Perpetual Bitcoin Futures Are Now Legal on a Regulated U.S. Exchange — a Derivative That Has Only Existed Offshore
On May 29, the CFTC approved KalshiEX's BTCPERP contract under Section 5c(c)(4) of the Commodity Exchange Act, making KalshiEX the first designated contract market in the United States to list a perpetual futures product referencing Bitcoin's spot price. The contract trades in units of one ten-thousandth of a bitcoin, settles in cash, runs 24 hours a day seven days a week, and carries no expiration date — the structural feature that distinguishes perpetuals from quarterly futures and has made them the dominant derivative instrument on offshore venues.
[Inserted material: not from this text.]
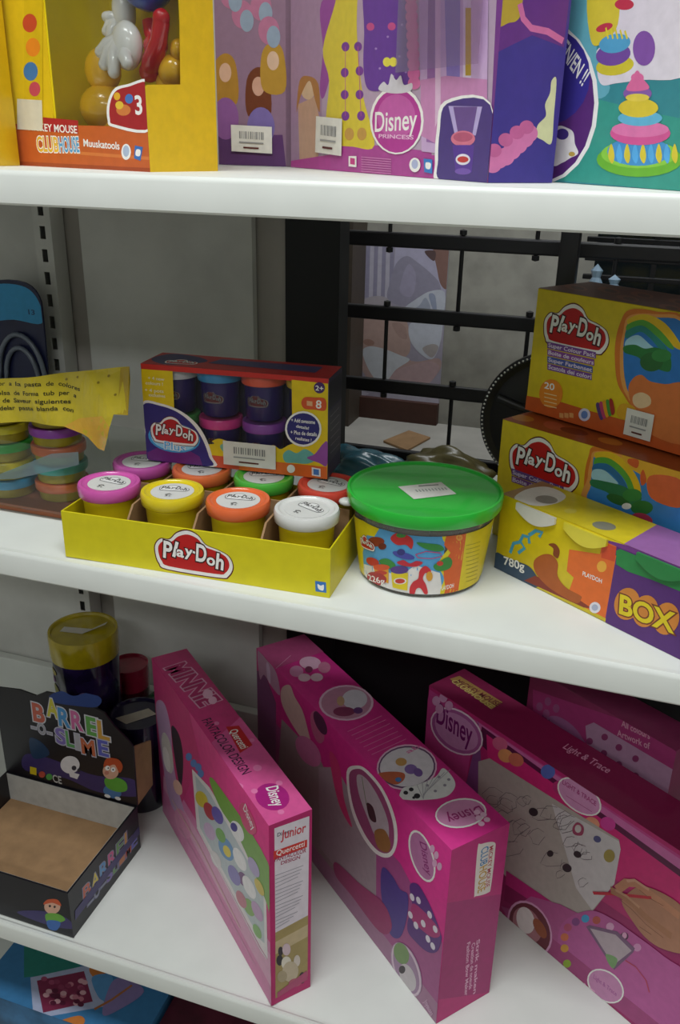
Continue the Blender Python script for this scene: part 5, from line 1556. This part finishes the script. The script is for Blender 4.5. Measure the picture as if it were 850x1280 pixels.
# ---- blue pack beyond the upright
t = thing('blister_pack', 'tall pack with light blue top and navy body beyond the slotted upright', 'toy pack', (-1.02, .44, Z2))
bm = bmesh.new(); prism(bm, catmull([(0, .0), (.06, 0), (.113, 0), (.114, .08), (.116, .18), (.113, .215), (.09, .235), (.04, .236), (.01, .22), (0, .18), (0, .08)], 3), 0, .004, 'xz'); obj('backing_card', bm, mat('navy_card', '1c2248', .4, .1, 40), t, 30)
k = Ink(.115, .24); k.poly('38a0d8', catmull([(.001, .17), (.06, .174), (.113, .172), (.113, .205), (.09, .228), (.04, .23), (.008, .214)])); k.text('13', '1c3c68', (.09, .185), (.102, .185), .008)
k.build('printed_front', lambda u, v, d: (u, -d, v), t)
for rr in (.045, .032):
    bm = bmesh.new(); pts = [(.068+rr*math.cos(a*PI/16), -.006, .075+rr*1.7*math.sin(a*PI/16)) for a in range(33)]; tube(bm, pts, .004, 8); obj('grey_ring', bm, mat('grey_plastic', '6c7480', .3), t, 60)

# ================================================================== LOWER SHELF
card_top = carton('drawing_set', 'narrow bright pink drawing set box, leftmost of the tall pink boxes', 'toy box', near(-.333, .009, Z3, -41.2, .43), -41.2, .43, .06, .312, 'd83c84', {'front': 'draw_front', 'right': 'draw_side', 'top': 'draw_top'})
craft = carton('craft_set', 'wide magenta box with oval pictures on top, second of the pink boxes', 'toy box', near(-.116, .058, Z3, -39.9, .525), -39.9, .525, .092, .30, 'd8308c', {'front': 'craft_front', 'right': 'craft_side', 'top': 'craft_top'})
trace = carton('tracing_set', 'deep pink box with a printed tracing board, rightmost of the front pink boxes', 'toy box', (-.219, .374, Z3), -33, .5, .078, .31, 'c02c74', {'front': 'trace_front', 'top': 'trace_top'})
tall = carton('tall_carton', 'dark pink box with polka dot panel behind the tracing box', 'toy box', (-.070, .382, Z3), -33, .24, .06, .37, '8c2c5c', {'front': 'tall_front'})
# ---- slime display box
SX0, SX1 = -.90, -.648
t = thing('slime_display', 'black open display box with colourful header card, lower left', 'display box', (SX0, .014, Z3))
m_bk = mat('black_card', '15131c', .4, .1, 40)
Lx = SX1-SX0; D = .19; Hh = .086
bm = bmesh.new(); w = .003
bx(bm, 0, Lx, 0, w, 0, Hh); bx(bm, Lx-w, Lx, w, D, 0, Hh); bx(bm, 0, w, w, D, 0, Hh); bx(bm, w, Lx-w, D-w, D, 0, Hh)
obj('box_wall', bm, m_bk, t)
bm = bmesh.new(); bx(bm, w, Lx-w, w, w+.001, .002, Hh-.001); bx(bm, Lx-w-.001, Lx-w, w, D-w, .002, Hh-.001); bx(bm, w, Lx-w, D-w-.001, D-w, .002, Hh-.001); obj('white_lining', bm, mat('lining_white', 'c8c8c4', .7), t)
bm = bmesh.new(); bx(bm, w+.001, Lx-w-.001, w+.001, D-w-.001, .002, .032); obj('cardboard_insert', bm, M_card, t)
bm = bmesh.new()
out = [(0, 0), (Lx, 0), (Lx+.002, .118)] + [(Lx-.006, .128), (Lx-.03, .150), (Lx-.045, .170), (Lx-.07, .178), (Lx-.10, .176), (Lx-.115, .186), (Lx-.15, .184), (Lx-.17, .172), (Lx-.2, .176), (0, .17)]
prism(bm, out, D, D+.003, 'xz')
for v in bm.verts: v.co.z += Hh
obj('header_card', bm, m_bk, t)
bm = bmesh.new(); prism(bm, [(D+.003, 0), (D+.05, .004), (D+.055, .09), (D+.003, .115)], Lx-.003, Lx, 'xy')
for v in bm.verts: v.co = Vector((v.co.z, v.co.x, v.co.y+Hh))
obj('side_flap', bm, M_card, t)
Ink(Lx, .2).draw(ART['slime_card']).build('printed_header', lambda u, v, d: (u, D-d, Hh+v), t)
Ink(.19, .086).draw(ART['slime_side']).build('printed_side', lambda u, v, d: (Lx+d, u, v), t)
Ink(.15, .086).draw(ART['slime_front']).build('printed_front', lambda u, v, d: (u+Lx-.15, -d, v), t)
# ---- canisters behind it
def canister(label, loc, r, h, body, lidc, rot=0):
    t = thing('slime_canister', label, 'canister', loc, rot)
    bm = bmesh.new(); lathe(bm, [(0, 0), (r*.93, 0), (r*.97, .004), (r*.97, h-.045), (r*.93, h-.04), (0, h-.04)], 44); obj('canister_body', bm, mat('can_'+body, body, .15, .45, 22, coat=.5), t, 50)
    bm = bmesh.new(); lathe(bm, [(r*.96, h-.046), (r, h-.046), (r*1.01, h-.040), (r*1.02, h-.004), (r*1.0, h), (r*.93, h), (r*.90, h-.004), (0, h-.004)], 44); obj('lid', bm, mat('lidc_'+lidc, lidc, .2, .12, 30, coat=.5), t, 50)
    return t
c1 = canister('tall dark purple canister with yellow lid and torn sticker', (-.813, .335, Z3+.149), .0575, .162, '2c1c4c', 'b8a418')
k = Ink(); k.poly('c8c4b8', [(-.034, -.018), (.006, -.012), (.034, .016), (.030, .030), (.012, .008), (-.036, -.002)]); o = k.build('price_label', lambda u, v, d: (u, v, .1585+d+max(0, u-.02)*.6), c1)
k = Ink()
for (u, v, a, b, c) in [(-.040, .095, .014, .006, 'a89838'), (-.045, .078, .012, .006, '7c3c80'), (-.036, .060, .013, .01, '8c8c38'), (-.03, .03, .012, .012, '50489c'), (.025, .05, .012, .02, '6c5478')]:
    k.poly(c, [(u+a*math.cos(i*PI/8), v+b*math.sin(i*PI/8)) for i in range(16)])
k.build('printed_wrap', lambda u, v, d: ((.0560+d)*math.sin(u/.056), -(.0560+d)*math.cos(u/.056), v), c1, base=6e-4, subdiv=.006)
canister('dark canister underneath the yellow lidded one', (-.813, .335, Z3), .0575, .148, '1c1430', '1a1426')
c2 = canister('dark navy canister with a beige price sticker on its lid', (-.706, .315, Z3+.0), .047, .178, '1c1838', '221c3c')
k = Ink(); k.poly('b0a898', [(-.030, -.022), (-.004, -.030), (.030, .012), (.008, .022)]); k.build('price_label', lambda u, v, d: (u, v, .1745+d), c2)
canister('dark green canister beside the pink drawing set', (-.700, .405, Z3), .036, .150, '143c28', '1c5030')
canister('dim red lidded canister at the back behind the navy one', (-.790, .430, Z3), .034, .19, '5c1424', 'a02440')
crumple('plastic_packet', 'dark brown packet lying behind the black display box', 'packet', (-.672, .335, Z3), (.022, .024, .045), 11, mat('brown_film', '3c2018', .3, .5, 40, .4), .1) if False else None
# ---- boxes under the lowest shelf
def flat_box(label, loc, rz, L, T, H, col, key=None):
    t = thing('flat_carton', label, 'toy box', loc, rz)
    obj('carton_body', box_mesh(0, L, 0, T, 0, H, bevel=.001), mat('card_'+col, col, .45, .3, 18), t, 30)
    if key: Ink(L, T).draw(ART[key]).build('printed_top', face_fn('top', L, T, H), t)
    return t
flat_box('flat blue box with a printed picture panel, under the lowest shelf', (-.86, .02, .1208), 0, .30, .23, .1292, '3c78a8', 'low_top')
flat_box('flat dark red box right of the blue one under the lowest shelf', (-.555, .03, .1208), 0, .30, .24, .118, '5c1c30')
flat_box('flat dark box at the right under the lowest shelf', (-.24, .03, .1208), 2, .30, .24, .11, '26222c')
The Commission determined BTCPERP complies with all applicable Core Principles for designated contract markets; CFTC Chairman Mike Selig called the approval a "major step forward" for U.S. crypto policy. Perpetual futures have accounted for the majority of Bitcoin's global trading volume for years but operated exclusively on offshore, largely unregulated exchanges — leaving U.S. participants without regulated domestic access. Kalshi stated its intention to expand crypto perpetuals to more than a dozen digital currencies, subject to further regulatory review.
The approval moves a derivative that drives the majority of Bitcoin's global notional volume — long dominated by Binance, Bybit, and OKX — onto a venue subject to U.S. federal oversight for the first time.